Dark Silicon (dun dun dun!)

For many years, the major limitations of CPU design have been about power. Back in the day, this wasn't much of a problem. Every year transistors got smaller, which meant that you needed less current to flip them from one state to another, which meant that you could flip them more frequently without doing any more (thermodynamic) work than you had done with the last generation of chips.

But then something changed. Leakage current reared its ugly head. As transistors became smaller they also became less substantial. Whereas once the trickle of current that would leak through a transistor when it was off would be tiny compared to the stream it would take to shift it from off to on, as transistors became smaller they became more and more permeable. And to make it even worse, shrinking transistors meant that even if overall power usage remained the same, that power was concentrated in a smaller and smaller area.

Something had to give, and it did. After the ill-fated Pentium IV, Intel figured out that using more, slower transistors meant that the power usage was spread out over a larger area, and the lower voltage those transistors operated at meant that leakage again retreated, and was again less important than the fundamental power needed to drive those transistors from one state to another.

Adding more transistors to execute more instructions at once only goes so far, however, because often one instruction depends on the previous one, and finding places where they don't gets harder and harder the more you try to do it. So one way which CPU designers tried to use all these extra transistors to speed things up was by duplicating the entire CPU, creating more cores. But what happens when you have more cores than you can really use? That's when we start entering the realm of dark silicon.

Its a well known fact that specialized hardware is almost always faster than general purpose hardware. This is why we have graphics cards, a chip that was designed explicitly to do 3D graphics can make assumptions about what its doing, it can neglect areas that aren't needed, it can encode rules directly into silicon instead of having to fetch abstract rules from memory. If you have a graphics chip of a certain number of transistors and a certain power budget, it would take many chips of the same size to do as much work if they were all general purpose CPUs.

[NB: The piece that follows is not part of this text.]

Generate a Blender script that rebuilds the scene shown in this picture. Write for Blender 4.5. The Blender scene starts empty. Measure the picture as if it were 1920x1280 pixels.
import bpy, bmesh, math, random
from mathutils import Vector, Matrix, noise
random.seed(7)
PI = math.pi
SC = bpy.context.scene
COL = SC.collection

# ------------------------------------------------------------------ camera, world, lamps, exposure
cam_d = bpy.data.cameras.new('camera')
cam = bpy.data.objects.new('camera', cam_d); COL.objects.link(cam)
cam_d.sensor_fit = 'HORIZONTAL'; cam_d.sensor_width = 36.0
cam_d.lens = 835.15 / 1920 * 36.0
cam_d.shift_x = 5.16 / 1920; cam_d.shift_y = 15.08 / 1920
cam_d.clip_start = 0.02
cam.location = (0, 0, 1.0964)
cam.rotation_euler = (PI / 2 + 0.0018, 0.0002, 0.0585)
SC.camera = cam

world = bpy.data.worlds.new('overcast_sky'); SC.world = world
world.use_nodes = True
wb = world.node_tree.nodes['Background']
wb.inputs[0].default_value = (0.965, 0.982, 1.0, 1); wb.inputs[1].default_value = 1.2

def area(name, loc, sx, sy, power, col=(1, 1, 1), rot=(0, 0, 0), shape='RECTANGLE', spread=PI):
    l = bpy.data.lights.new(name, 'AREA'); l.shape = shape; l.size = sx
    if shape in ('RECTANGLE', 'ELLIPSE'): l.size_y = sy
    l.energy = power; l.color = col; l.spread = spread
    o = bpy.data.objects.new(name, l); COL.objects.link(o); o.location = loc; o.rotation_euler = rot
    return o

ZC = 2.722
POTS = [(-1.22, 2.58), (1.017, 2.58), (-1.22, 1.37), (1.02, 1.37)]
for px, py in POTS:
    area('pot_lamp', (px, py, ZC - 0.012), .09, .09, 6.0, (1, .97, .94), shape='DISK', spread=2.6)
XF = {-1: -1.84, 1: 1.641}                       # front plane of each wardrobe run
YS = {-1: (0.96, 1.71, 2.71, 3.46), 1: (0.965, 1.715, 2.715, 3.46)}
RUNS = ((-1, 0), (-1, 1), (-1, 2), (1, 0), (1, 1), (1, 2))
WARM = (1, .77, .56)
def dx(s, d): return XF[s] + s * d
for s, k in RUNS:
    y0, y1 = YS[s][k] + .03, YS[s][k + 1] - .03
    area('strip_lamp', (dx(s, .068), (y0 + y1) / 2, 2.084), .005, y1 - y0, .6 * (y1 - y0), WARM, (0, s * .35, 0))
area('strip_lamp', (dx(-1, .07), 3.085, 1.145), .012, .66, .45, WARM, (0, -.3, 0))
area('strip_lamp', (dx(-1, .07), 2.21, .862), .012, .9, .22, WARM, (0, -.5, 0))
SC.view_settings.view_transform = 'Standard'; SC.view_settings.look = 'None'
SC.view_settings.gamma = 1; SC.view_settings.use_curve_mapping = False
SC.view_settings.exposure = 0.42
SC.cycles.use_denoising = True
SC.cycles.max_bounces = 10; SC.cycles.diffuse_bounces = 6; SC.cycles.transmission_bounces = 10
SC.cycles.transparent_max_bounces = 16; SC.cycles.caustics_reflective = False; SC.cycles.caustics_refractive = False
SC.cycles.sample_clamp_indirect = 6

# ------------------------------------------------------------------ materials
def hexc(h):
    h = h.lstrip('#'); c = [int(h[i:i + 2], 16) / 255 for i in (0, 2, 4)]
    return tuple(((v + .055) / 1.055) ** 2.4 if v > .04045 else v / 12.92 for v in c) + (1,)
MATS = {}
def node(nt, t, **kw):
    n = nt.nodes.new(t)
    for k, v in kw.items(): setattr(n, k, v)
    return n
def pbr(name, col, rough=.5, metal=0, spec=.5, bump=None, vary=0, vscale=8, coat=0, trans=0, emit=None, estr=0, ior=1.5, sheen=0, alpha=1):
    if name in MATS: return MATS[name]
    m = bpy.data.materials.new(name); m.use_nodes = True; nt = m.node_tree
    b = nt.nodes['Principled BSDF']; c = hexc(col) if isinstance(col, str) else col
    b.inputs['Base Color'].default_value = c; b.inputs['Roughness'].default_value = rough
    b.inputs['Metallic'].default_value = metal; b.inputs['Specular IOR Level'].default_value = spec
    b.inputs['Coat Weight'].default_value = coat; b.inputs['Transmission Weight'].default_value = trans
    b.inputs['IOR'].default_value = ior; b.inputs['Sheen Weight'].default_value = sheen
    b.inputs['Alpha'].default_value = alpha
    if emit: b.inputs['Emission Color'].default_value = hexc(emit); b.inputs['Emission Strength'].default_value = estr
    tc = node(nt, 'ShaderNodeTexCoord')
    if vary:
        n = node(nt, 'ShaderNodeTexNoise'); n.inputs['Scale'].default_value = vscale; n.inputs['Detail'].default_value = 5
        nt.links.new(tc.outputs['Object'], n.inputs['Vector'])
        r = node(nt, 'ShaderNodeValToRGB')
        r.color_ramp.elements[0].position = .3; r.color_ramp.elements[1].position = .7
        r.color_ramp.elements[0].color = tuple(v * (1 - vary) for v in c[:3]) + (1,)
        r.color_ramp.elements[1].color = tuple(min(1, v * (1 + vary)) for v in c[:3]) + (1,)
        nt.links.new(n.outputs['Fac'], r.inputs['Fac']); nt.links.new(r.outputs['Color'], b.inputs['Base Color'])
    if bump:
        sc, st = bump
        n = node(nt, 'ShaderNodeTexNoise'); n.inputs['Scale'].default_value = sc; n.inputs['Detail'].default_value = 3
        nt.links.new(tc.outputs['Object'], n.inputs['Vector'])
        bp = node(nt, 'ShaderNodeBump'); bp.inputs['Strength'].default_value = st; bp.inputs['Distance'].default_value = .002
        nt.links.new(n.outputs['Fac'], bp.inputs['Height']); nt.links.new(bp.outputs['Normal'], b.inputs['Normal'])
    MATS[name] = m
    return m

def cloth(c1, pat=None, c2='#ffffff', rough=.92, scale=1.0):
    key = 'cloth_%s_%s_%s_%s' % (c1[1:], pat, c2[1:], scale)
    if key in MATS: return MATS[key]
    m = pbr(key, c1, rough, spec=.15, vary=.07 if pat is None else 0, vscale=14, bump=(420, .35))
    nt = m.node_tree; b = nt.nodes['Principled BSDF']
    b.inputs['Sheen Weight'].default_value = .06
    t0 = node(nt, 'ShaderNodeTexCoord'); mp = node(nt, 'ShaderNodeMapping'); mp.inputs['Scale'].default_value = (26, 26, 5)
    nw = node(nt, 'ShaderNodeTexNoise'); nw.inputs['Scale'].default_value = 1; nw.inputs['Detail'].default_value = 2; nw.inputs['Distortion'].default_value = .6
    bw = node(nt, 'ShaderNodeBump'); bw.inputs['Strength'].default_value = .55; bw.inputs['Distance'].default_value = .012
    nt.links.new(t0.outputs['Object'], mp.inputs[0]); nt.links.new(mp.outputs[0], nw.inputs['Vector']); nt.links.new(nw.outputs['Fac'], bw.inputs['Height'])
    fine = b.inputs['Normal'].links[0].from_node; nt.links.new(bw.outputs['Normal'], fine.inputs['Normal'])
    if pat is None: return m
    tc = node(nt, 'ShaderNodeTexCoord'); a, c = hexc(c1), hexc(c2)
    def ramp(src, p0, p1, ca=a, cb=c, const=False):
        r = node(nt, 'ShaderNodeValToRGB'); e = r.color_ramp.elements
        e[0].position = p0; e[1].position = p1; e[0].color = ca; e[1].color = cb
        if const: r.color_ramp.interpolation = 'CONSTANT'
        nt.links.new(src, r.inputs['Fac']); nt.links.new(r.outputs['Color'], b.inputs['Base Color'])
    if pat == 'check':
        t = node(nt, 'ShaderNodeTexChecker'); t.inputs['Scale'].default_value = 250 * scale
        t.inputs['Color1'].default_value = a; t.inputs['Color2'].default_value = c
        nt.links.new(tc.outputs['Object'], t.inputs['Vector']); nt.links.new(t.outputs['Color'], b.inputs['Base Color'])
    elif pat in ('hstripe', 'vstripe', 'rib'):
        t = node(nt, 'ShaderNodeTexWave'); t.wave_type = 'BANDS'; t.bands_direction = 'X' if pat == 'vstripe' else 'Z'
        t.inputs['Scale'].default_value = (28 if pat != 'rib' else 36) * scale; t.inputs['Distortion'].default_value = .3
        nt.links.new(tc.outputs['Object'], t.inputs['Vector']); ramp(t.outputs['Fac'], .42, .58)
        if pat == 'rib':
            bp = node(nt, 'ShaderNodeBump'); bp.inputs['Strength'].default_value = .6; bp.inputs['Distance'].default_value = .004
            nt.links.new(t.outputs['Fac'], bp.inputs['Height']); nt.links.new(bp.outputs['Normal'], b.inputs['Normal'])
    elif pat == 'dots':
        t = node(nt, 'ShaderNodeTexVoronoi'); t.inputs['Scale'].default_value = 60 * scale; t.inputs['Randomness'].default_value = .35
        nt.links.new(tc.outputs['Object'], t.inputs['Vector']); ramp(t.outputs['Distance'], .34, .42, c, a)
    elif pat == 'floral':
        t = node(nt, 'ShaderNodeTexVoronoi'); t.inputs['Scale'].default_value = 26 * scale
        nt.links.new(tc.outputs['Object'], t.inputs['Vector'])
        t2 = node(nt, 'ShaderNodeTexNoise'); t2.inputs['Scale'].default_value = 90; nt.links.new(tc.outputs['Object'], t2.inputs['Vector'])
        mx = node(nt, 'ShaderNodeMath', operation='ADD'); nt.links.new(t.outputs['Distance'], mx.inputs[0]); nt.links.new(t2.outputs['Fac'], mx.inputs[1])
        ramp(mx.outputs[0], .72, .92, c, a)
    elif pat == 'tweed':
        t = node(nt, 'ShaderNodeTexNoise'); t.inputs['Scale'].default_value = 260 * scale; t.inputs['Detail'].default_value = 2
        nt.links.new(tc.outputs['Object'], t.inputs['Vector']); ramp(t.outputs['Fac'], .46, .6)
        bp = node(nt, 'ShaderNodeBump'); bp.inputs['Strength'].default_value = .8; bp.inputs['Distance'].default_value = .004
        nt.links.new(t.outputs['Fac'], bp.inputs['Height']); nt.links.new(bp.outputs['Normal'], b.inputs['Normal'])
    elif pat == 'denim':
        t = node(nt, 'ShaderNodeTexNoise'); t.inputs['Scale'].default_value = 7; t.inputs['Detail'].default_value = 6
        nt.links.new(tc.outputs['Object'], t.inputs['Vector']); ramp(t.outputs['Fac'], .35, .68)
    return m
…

But why stop with graphics? If specialized circuits can do a task faster and more efficiently, why not use them for as many things as possible? As Moore's law keeps working and the number of transistors you can cram onto a chip keeps going up, and as the number of general purpose CPUs you can usefully cram onto said chip doesn't, it makes more and more sense to put specialized circuitry on board. Now mind you, those same transistors could be used for more cache, but as caches get bigger each marginal transistor used for such gets less and less valuable. Sooner or later a specialized processor for doing media encoding or encryption looks more and more like a better use for those marginal transistors.

And sure enough that's already happening. Intel's newest chips have both specialized circuits for encryption and media encoding. AMD is planning similar things, and it looks like the age of the co-processor is about to begin. This is called "dark silicon" because most of the time it just sits there, dark and unpowered, not using any power at all. But when you need to do something it's suited for, it thrums to life tears through whatever task you throw at it before growing silent once again.

As time goes on we're likely to see more and more such accelerators come into being. What will be next, more Java accelerators? Physics accelerators? Haskell accelerators? A configurable blocks that can become whatever is needed? In any event operating systems will have to evolve to be able to dispatch tasks to whatever specialized hardware can handle them, or just emulate those specialized functions in software. It looks like Apple might be leading the way here, but the final result might end up looking very different.